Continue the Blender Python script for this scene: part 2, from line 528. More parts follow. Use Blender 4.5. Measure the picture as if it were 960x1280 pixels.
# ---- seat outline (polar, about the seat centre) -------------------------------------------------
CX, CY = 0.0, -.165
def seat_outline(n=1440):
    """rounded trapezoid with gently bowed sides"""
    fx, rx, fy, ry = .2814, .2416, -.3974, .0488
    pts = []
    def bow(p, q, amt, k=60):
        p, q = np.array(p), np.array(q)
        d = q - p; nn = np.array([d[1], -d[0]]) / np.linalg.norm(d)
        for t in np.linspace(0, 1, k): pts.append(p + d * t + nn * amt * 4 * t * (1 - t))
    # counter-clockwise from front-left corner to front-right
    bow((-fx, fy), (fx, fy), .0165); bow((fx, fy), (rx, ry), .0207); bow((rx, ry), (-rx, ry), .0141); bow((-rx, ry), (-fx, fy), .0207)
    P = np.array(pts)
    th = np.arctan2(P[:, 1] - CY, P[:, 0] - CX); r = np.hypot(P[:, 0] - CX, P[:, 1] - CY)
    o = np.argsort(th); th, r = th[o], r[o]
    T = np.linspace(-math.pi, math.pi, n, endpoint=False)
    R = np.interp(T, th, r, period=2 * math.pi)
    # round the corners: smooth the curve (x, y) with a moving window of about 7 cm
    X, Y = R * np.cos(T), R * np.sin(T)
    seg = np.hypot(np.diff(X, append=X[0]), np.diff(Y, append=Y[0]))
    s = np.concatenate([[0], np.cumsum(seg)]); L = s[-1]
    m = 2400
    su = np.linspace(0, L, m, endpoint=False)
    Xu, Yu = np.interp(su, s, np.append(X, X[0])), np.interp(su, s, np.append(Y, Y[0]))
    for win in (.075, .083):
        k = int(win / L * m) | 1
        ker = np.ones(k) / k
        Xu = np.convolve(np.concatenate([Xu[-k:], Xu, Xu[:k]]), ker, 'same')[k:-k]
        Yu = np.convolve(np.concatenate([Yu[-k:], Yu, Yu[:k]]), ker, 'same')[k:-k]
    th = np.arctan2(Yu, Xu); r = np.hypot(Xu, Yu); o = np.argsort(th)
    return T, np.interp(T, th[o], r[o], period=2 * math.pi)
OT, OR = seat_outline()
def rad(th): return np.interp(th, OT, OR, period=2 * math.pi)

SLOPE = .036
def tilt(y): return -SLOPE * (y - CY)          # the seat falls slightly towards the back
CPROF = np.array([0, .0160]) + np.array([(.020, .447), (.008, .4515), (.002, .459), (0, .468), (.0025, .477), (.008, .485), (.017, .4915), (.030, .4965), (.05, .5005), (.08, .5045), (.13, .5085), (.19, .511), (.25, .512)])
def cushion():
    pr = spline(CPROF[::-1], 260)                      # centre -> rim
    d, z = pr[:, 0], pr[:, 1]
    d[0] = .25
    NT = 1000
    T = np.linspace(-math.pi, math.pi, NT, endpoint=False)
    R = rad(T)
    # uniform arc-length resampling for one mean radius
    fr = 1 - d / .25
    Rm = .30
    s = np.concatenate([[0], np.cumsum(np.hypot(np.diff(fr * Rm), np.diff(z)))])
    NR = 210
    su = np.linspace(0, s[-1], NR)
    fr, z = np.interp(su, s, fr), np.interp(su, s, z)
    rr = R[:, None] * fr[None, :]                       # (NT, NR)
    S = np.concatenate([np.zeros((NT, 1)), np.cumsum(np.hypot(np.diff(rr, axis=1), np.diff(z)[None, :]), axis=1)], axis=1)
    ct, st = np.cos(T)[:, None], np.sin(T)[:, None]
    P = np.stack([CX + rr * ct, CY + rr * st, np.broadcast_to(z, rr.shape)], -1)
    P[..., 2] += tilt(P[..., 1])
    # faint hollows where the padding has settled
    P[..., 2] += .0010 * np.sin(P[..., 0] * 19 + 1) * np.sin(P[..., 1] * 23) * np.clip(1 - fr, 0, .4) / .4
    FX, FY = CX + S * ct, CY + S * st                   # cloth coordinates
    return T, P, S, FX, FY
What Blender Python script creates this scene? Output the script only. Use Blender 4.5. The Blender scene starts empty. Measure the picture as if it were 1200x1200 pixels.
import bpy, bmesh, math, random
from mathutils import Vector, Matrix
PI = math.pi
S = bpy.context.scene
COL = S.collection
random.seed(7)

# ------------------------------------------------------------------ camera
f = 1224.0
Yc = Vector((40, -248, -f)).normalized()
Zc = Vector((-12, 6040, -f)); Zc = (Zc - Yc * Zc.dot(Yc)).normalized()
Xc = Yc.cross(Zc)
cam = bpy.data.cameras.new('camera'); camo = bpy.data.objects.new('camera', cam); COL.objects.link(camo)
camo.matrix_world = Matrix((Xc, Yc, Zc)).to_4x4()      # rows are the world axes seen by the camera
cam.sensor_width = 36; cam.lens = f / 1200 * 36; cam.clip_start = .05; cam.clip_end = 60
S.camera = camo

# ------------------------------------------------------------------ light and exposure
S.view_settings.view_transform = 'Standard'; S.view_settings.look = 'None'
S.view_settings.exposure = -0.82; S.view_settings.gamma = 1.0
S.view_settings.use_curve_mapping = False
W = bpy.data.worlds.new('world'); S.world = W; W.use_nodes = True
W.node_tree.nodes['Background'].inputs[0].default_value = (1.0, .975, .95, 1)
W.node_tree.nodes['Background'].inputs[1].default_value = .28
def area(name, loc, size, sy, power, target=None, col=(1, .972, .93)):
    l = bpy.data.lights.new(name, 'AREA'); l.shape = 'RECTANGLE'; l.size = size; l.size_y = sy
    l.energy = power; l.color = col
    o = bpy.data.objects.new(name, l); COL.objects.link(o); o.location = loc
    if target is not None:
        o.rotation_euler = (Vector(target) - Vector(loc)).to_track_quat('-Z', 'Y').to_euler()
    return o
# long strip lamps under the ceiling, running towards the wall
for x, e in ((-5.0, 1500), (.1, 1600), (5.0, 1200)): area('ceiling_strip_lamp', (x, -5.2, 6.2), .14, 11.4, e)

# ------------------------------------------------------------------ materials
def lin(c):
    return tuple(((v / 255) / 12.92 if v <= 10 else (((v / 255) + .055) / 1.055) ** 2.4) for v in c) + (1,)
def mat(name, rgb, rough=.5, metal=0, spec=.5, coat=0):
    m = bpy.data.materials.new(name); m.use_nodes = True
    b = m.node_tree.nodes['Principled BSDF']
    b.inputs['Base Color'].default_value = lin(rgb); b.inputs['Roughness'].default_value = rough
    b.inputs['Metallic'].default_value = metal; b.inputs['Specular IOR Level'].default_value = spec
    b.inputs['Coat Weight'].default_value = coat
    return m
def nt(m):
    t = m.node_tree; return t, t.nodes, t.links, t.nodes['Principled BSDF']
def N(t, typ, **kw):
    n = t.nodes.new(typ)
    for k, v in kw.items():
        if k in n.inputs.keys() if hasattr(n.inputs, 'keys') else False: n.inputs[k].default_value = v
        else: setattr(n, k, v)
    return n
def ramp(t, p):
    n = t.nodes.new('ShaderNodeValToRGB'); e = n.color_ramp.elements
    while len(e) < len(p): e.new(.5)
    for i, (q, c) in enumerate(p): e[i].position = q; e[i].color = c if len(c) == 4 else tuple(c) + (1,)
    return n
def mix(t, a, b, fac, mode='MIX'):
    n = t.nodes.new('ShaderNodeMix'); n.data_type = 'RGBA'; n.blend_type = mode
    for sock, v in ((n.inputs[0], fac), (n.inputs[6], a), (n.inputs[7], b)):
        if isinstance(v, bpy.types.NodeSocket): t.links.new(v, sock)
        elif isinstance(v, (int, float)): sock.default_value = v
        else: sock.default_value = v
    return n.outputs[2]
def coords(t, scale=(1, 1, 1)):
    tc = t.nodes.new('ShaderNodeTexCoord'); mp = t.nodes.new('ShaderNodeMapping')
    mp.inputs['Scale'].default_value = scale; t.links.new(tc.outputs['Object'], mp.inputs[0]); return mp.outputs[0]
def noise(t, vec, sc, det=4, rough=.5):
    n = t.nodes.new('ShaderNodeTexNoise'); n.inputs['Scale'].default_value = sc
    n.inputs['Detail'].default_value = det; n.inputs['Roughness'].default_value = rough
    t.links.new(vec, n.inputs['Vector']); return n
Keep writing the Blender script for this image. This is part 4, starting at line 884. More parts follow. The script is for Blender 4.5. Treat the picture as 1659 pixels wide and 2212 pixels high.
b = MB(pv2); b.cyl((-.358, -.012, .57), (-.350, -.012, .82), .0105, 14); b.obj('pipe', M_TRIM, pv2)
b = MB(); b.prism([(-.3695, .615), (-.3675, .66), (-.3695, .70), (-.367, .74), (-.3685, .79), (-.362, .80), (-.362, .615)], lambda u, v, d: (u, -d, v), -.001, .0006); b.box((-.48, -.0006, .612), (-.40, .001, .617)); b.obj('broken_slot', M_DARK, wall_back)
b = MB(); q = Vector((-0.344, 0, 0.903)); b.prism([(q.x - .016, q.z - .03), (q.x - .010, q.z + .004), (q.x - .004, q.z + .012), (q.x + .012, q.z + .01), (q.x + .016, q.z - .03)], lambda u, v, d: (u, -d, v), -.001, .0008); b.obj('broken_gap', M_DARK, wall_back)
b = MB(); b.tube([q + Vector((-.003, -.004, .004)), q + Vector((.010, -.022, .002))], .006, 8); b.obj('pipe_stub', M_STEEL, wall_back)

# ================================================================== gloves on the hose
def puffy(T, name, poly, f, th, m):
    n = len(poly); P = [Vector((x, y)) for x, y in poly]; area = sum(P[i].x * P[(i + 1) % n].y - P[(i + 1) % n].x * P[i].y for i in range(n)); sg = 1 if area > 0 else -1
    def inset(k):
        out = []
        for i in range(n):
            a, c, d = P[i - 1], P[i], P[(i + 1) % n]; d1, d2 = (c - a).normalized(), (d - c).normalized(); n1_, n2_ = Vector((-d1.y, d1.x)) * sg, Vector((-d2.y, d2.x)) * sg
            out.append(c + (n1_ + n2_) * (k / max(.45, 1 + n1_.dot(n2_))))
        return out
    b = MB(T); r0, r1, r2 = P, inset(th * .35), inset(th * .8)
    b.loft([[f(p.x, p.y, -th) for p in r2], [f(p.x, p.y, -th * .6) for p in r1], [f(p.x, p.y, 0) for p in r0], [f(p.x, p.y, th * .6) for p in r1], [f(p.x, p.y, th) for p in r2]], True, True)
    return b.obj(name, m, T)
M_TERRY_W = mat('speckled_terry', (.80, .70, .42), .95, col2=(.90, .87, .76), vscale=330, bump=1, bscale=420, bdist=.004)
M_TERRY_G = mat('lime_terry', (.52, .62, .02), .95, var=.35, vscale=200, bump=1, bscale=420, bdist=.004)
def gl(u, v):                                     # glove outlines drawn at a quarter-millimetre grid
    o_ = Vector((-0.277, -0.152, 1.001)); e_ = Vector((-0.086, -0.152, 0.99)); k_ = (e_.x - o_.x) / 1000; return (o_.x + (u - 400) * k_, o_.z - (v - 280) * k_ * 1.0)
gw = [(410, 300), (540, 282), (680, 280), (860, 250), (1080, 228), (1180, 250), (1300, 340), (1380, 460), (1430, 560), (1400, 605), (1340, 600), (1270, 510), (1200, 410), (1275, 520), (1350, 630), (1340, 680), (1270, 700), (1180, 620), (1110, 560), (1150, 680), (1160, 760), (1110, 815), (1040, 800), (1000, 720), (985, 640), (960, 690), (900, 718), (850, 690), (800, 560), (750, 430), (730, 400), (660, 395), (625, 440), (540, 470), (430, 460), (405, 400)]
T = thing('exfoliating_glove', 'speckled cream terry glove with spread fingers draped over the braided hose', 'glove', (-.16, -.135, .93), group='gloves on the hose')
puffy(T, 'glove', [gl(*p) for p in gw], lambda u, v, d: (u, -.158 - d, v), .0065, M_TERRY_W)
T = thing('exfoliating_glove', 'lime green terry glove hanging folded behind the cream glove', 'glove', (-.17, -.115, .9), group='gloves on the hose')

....

> **Exercise goal**
Starting at the line that holds "Keep writing the", copy each line exactly and stop after the line that holds "b = MB(); b.tube([q".

> **Result**
Keep writing the Blender script for this image. This is part 4, starting at line 884. More parts follow. The script is for Blender 4.5. Treat the picture as 1659 pixels wide and 2212 pixels high.
b = MB(pv2); b.cyl((-.358, -.012, .57), (-.350, -.012, .82), .0105, 14); b.obj('pipe', M_TRIM, pv2)
b = MB(); b.prism([(-.3695, .615), (-.3675, .66), (-.3695, .70), (-.367, .74), (-.3685, .79), (-.362, .80), (-.362, .615)], lambda u, v, d: (u, -d, v), -.001, .0006); b.box((-.48, -.0006, .612), (-.40, .001, .617)); b.obj('broken_slot', M_DARK, wall_back)
b = MB(); q = Vector((-0.344, 0, 0.903)); b.prism([(q.x - .016, q.z - .03), (q.x - .010, q.z + .004), (q.x - .004, q.z + .012), (q.x + .012, q.z + .01), (q.x + .016, q.z - .03)], lambda u, v, d: (u, -d, v), -.001, .0008); b.obj('broken_gap', M_DARK, wall_back)
b = MB(); b.tube([q + Vector((-.003, -.004, .004)), q + Vector((.010, -.022, .002))], .006, 8); b.obj('pipe_stub', M_STEEL, wall_back)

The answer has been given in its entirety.